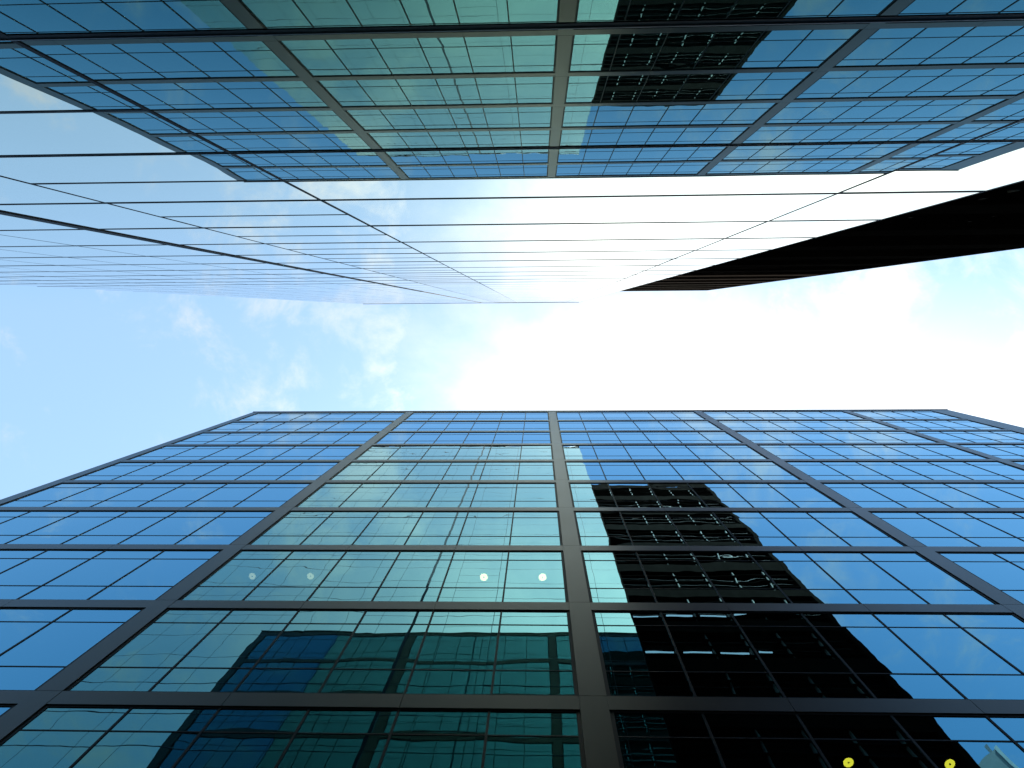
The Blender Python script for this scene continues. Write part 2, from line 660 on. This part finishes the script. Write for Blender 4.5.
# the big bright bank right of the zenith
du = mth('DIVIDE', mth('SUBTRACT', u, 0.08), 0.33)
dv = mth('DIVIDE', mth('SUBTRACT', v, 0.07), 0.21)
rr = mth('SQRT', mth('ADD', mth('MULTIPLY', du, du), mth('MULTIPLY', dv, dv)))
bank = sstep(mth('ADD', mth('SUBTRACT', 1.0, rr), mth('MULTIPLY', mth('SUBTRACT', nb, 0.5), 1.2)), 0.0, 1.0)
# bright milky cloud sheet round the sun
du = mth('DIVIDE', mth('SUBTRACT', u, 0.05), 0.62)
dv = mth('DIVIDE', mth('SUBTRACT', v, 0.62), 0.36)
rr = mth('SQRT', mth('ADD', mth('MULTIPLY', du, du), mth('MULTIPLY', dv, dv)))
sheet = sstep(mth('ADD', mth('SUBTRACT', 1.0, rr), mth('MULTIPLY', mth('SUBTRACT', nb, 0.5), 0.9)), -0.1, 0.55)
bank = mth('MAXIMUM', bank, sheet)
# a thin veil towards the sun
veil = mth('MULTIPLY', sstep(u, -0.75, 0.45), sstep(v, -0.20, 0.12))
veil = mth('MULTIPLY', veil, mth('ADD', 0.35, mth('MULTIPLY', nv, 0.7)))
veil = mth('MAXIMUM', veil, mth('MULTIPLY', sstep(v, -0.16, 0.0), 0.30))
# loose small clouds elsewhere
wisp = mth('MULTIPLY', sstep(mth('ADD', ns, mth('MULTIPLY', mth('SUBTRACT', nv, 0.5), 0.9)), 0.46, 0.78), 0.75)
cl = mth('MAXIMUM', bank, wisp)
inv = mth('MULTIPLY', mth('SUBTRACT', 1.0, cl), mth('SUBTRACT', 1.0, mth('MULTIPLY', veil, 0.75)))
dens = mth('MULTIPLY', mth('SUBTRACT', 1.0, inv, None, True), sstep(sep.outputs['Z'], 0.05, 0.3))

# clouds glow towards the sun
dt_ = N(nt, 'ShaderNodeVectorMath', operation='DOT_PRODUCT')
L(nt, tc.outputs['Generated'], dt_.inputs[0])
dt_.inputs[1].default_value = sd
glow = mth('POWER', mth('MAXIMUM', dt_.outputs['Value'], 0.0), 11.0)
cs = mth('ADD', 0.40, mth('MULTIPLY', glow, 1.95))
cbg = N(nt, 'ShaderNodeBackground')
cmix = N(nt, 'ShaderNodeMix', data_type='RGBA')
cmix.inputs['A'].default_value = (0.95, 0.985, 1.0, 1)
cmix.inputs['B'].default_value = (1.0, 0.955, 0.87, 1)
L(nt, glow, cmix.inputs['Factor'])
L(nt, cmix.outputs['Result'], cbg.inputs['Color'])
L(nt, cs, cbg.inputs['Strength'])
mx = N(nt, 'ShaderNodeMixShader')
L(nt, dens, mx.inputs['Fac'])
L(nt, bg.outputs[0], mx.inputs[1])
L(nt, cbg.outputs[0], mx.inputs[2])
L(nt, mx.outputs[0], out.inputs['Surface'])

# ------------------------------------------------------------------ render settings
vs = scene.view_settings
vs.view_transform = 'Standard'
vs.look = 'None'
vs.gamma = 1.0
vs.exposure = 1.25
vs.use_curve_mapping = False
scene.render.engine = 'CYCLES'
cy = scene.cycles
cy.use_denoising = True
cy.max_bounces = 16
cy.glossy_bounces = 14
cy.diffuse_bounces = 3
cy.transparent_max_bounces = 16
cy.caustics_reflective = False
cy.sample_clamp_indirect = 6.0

______

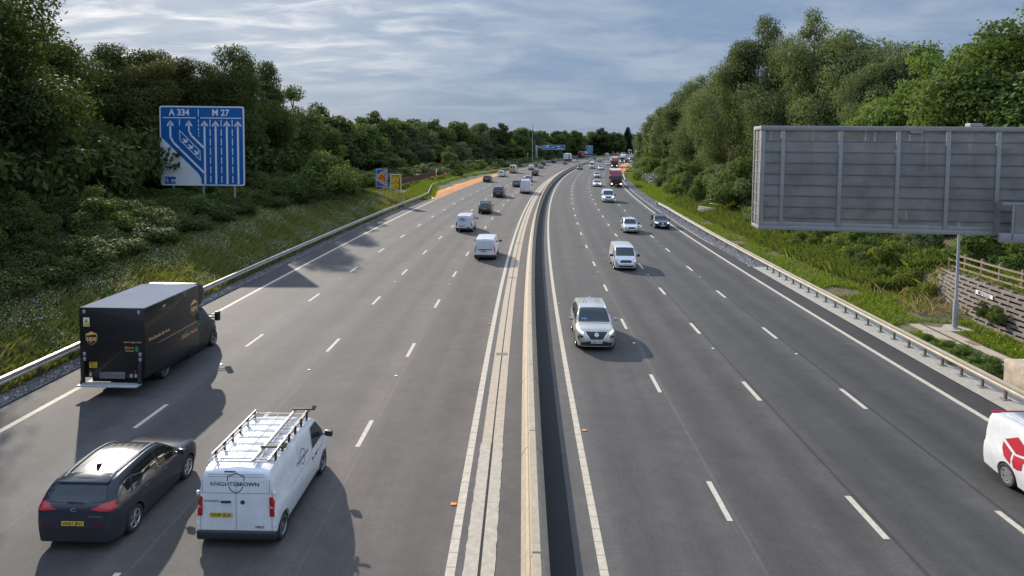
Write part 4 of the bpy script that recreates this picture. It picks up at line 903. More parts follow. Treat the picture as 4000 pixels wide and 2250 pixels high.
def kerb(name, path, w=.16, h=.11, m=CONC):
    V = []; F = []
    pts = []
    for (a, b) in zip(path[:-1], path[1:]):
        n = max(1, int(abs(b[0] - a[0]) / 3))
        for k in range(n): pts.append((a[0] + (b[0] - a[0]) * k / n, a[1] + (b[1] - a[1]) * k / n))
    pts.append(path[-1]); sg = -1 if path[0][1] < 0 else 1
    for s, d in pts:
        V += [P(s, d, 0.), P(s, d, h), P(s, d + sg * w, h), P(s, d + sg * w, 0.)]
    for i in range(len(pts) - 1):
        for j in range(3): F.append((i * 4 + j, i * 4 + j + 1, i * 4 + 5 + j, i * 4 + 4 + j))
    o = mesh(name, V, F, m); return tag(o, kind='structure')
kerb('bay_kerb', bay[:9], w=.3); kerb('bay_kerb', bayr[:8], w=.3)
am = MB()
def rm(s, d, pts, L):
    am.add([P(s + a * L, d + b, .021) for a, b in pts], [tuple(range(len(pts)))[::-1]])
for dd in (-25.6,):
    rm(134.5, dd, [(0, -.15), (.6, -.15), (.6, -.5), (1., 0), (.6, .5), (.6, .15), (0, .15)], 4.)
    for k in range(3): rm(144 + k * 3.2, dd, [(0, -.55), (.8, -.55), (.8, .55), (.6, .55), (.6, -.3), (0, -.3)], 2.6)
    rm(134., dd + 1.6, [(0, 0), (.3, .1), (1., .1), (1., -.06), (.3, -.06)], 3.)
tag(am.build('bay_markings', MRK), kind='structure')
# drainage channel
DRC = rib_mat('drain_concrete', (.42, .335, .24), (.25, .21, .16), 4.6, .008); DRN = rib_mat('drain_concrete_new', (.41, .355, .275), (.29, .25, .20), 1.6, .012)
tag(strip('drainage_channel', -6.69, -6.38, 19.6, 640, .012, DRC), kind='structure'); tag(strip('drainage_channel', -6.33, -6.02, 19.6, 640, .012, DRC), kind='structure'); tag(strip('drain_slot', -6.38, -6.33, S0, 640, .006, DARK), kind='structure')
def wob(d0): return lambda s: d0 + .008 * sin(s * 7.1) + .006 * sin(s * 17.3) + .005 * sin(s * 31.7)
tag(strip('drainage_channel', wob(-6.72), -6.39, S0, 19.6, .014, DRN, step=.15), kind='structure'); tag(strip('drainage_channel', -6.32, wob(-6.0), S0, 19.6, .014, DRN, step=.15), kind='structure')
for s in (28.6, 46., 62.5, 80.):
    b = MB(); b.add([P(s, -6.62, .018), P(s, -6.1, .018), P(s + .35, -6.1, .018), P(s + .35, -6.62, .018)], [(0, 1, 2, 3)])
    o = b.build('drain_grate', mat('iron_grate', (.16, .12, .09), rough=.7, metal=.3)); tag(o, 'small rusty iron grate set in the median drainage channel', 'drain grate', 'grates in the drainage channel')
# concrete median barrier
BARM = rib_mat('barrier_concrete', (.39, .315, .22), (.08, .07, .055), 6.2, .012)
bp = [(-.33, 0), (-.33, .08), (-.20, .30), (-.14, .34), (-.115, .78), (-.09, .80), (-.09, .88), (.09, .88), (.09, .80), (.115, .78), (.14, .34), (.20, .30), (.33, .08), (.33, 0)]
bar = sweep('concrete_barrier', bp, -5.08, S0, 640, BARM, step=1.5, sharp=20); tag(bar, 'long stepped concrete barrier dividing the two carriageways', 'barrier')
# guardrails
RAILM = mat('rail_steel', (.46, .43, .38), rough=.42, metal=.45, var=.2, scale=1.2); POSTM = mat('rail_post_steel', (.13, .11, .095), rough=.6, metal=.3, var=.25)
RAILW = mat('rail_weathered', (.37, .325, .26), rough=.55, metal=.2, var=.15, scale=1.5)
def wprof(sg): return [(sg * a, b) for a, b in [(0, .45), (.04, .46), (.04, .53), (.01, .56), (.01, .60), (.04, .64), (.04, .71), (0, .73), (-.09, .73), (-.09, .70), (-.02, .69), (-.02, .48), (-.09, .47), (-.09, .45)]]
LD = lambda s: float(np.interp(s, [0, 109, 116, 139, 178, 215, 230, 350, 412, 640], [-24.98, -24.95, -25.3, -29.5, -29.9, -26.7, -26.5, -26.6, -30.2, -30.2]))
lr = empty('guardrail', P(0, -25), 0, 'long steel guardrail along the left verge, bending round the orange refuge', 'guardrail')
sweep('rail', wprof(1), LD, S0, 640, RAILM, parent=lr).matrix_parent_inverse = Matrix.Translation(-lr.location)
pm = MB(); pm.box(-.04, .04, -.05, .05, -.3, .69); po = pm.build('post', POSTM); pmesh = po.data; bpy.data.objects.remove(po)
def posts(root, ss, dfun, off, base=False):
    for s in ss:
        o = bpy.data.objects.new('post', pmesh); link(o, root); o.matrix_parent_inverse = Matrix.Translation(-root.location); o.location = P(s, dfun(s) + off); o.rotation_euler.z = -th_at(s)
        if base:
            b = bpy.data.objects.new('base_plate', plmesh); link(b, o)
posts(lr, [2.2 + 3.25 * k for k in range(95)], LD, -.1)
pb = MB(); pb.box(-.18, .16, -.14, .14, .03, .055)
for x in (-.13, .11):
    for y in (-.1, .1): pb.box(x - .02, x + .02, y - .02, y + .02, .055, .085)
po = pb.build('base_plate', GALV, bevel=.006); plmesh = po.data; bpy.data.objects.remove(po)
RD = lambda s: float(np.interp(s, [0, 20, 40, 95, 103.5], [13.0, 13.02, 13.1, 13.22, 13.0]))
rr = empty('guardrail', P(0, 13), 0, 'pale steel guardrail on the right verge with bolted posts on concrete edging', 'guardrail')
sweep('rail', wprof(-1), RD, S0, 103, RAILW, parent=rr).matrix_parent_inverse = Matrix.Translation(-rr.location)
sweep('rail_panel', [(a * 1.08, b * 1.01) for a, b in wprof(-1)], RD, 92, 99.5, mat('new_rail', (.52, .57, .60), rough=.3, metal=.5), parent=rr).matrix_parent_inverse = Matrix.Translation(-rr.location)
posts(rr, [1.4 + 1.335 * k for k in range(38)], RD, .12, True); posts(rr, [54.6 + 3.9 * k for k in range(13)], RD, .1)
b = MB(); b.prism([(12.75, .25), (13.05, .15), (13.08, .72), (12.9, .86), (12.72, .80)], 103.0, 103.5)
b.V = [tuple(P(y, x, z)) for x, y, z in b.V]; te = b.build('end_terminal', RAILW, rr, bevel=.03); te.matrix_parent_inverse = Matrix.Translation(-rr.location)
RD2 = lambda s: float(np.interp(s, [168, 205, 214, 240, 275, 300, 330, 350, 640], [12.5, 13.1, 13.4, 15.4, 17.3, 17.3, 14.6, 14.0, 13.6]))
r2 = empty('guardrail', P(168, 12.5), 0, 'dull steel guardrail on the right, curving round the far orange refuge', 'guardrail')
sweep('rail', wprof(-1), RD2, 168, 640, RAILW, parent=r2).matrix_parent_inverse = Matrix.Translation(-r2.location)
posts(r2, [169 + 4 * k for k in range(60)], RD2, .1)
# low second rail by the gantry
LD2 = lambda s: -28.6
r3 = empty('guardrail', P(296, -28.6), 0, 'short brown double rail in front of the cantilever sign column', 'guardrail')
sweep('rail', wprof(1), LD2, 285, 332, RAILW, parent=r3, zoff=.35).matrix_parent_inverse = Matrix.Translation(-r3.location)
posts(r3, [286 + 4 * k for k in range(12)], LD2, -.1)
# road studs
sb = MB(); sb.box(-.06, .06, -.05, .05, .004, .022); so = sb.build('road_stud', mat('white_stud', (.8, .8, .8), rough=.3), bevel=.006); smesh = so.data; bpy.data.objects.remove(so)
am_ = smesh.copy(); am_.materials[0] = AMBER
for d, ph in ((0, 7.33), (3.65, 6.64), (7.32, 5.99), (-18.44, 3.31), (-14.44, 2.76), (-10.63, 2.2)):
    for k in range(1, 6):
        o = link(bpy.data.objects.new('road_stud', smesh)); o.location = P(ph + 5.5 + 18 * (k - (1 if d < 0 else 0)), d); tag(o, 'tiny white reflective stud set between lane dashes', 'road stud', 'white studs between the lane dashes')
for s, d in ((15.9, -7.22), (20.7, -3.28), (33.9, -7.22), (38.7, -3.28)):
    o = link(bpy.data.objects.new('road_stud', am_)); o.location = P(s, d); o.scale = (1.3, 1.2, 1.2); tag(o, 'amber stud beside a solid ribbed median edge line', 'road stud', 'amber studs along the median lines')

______

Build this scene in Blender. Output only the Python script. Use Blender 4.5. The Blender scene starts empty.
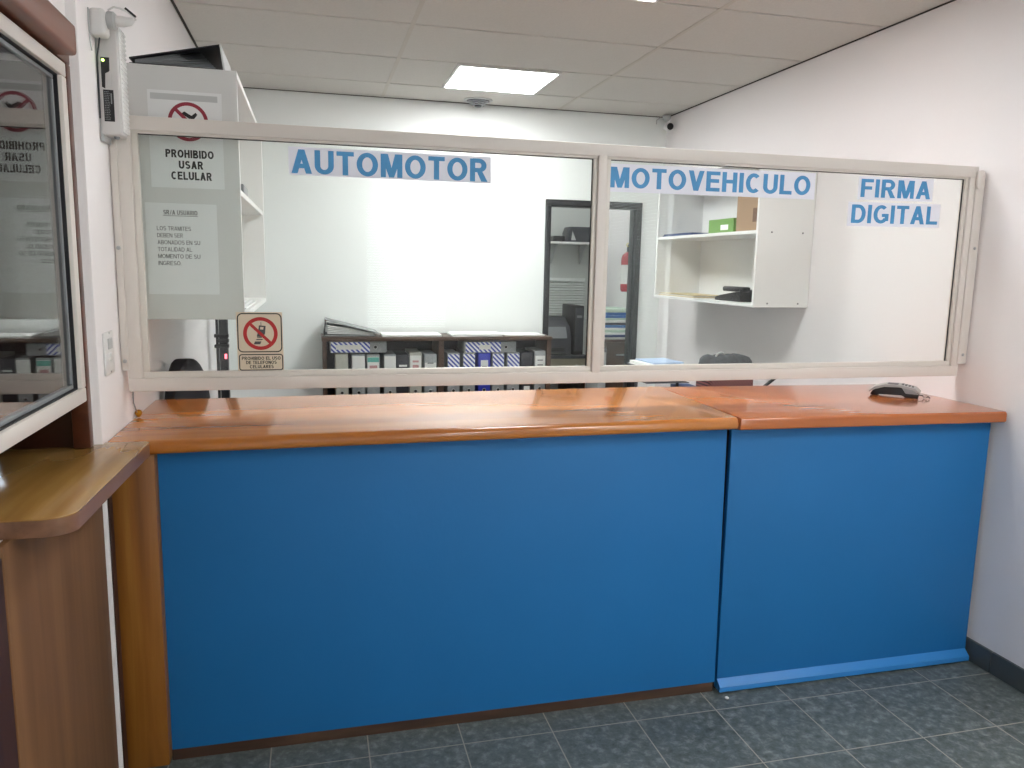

______

- _PROMPT_: Go through the data above and find the lines with the word "Blender". Copy each of those lines.

- _COMPLETED EXERCISE_:
The Blender Python script for this scene continues. Write part 2, from line 660 on. This part finishes the script. Write for Blender 4.5.
Build this scene in Blender. Output only the Python script. Use Blender 4.5. The Blender scene starts empty.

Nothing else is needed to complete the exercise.